Nel corso del tempo, l’accaparramento delle terre è diventato sinonimo di investimenti agricoli, le espropriazioni sono state chiamate acquisizioni e la privatizzazione è stata denominata sviluppo. Gli accaparratori di terra (che stanno afferrando non solo terra, ma anche acqua, fonti energetiche, foreste e ecosistemi naturali nella loro interezza) sanno che non possono fare ciò che vogliono ed essere lasciati completamente indisturbati; sono anche consapevoli del fatto che la retorica verde della sostenibilità aiuta a legittimare un numero crescente di operazioni speculative e stanno operando strenuamente per spostare l’attenzione del dibattito da “cosa” a “come”. Pertanto, hanno iniziato a sviluppare alcune guide economiche per gli investimenti responsabili e (ovviamente non vincolanti) codici di condotta che dovrebbero garantire una performance più sostenibile per i cosiddetti investitori agricoli, facendo appello alla loro buona volontà e sensibilità etica. L’aumento della trasparenza nei contratti di acquisizione di terreni è ampiamente considerato, non solo dai grabber, come l’obiettivo principale da raggiungere. Infatti, la trasparenza è auspicabile in quanto consentirebbe alle comunità interessate di capire cosa sta accadendo sulla loro terra e intraprendere azioni immediate. Tuttavia, la trasparenza da sola non può proteggere queste comunità dall’arroganza e dall’impunità di coloro che prendono la loro terra. Molti credono che una maggiore partecipazione e consultazione con le comunità locali nella definizione dei propri contratti di affitto di terreni sarebbe la panacea per tutti i mali, come se non fosse così palesemente ovvio che uno degli elementi chiave a favore degli accaparratori di terra è la loro connivenza con governi ospitanti repressivi e antidemocratici. Lo spostamento dell’attenzione sul modo in cui la terra viene acquisita piuttosto che sulle conseguenze e rischi connessi agli stanziamenti (o espropriazioni) sta allontanando pericolosamente l’attenzione dalla domanda chiave.
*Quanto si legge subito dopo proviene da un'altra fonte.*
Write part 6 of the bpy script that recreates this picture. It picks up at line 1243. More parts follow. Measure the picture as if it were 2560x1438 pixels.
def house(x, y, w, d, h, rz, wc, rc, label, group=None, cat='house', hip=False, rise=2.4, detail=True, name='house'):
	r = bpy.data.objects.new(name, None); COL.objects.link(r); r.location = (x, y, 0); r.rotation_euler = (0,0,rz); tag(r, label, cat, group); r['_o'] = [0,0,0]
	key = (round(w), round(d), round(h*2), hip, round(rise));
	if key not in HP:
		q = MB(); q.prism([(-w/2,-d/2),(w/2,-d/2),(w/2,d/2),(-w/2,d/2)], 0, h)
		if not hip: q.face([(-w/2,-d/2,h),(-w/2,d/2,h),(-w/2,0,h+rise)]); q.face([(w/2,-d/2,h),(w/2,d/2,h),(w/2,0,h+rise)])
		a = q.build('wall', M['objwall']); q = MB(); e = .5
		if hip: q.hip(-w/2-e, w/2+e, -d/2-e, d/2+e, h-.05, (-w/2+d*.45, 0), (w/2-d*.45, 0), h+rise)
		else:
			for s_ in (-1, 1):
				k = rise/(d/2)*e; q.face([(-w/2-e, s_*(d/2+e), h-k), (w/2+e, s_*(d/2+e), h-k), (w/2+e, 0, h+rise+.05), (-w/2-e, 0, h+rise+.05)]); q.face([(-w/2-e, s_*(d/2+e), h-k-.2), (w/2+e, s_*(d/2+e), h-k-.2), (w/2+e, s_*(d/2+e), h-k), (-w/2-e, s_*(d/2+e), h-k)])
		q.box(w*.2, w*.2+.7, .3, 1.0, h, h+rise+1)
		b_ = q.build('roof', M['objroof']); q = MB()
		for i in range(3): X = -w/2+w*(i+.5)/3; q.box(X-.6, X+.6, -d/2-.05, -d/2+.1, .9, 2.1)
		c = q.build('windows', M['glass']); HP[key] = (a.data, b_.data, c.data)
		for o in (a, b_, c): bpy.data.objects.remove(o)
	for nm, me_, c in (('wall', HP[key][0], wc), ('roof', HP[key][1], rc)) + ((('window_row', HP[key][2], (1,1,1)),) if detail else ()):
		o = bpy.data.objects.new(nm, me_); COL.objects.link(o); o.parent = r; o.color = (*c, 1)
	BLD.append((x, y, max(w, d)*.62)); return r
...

Il punto è parlare contro qualsiasi forma di accaparramento della terra espropriando le comunità locali della propria autorità su quelle risorse naturali dove e grazie alle quali sopravvivono; il punto non è modificare il modo in cui ciò accade per renderlo più accettabile, “sostenibile” e trasparente. Questo è un “comma 22” dal quale tutti abbiamo bisogno di difenderci. Allo stesso modo, abbiamo anche bisogno di decostruire l’associazione impropria tra acquisizione di terreni e investimenti agricoli.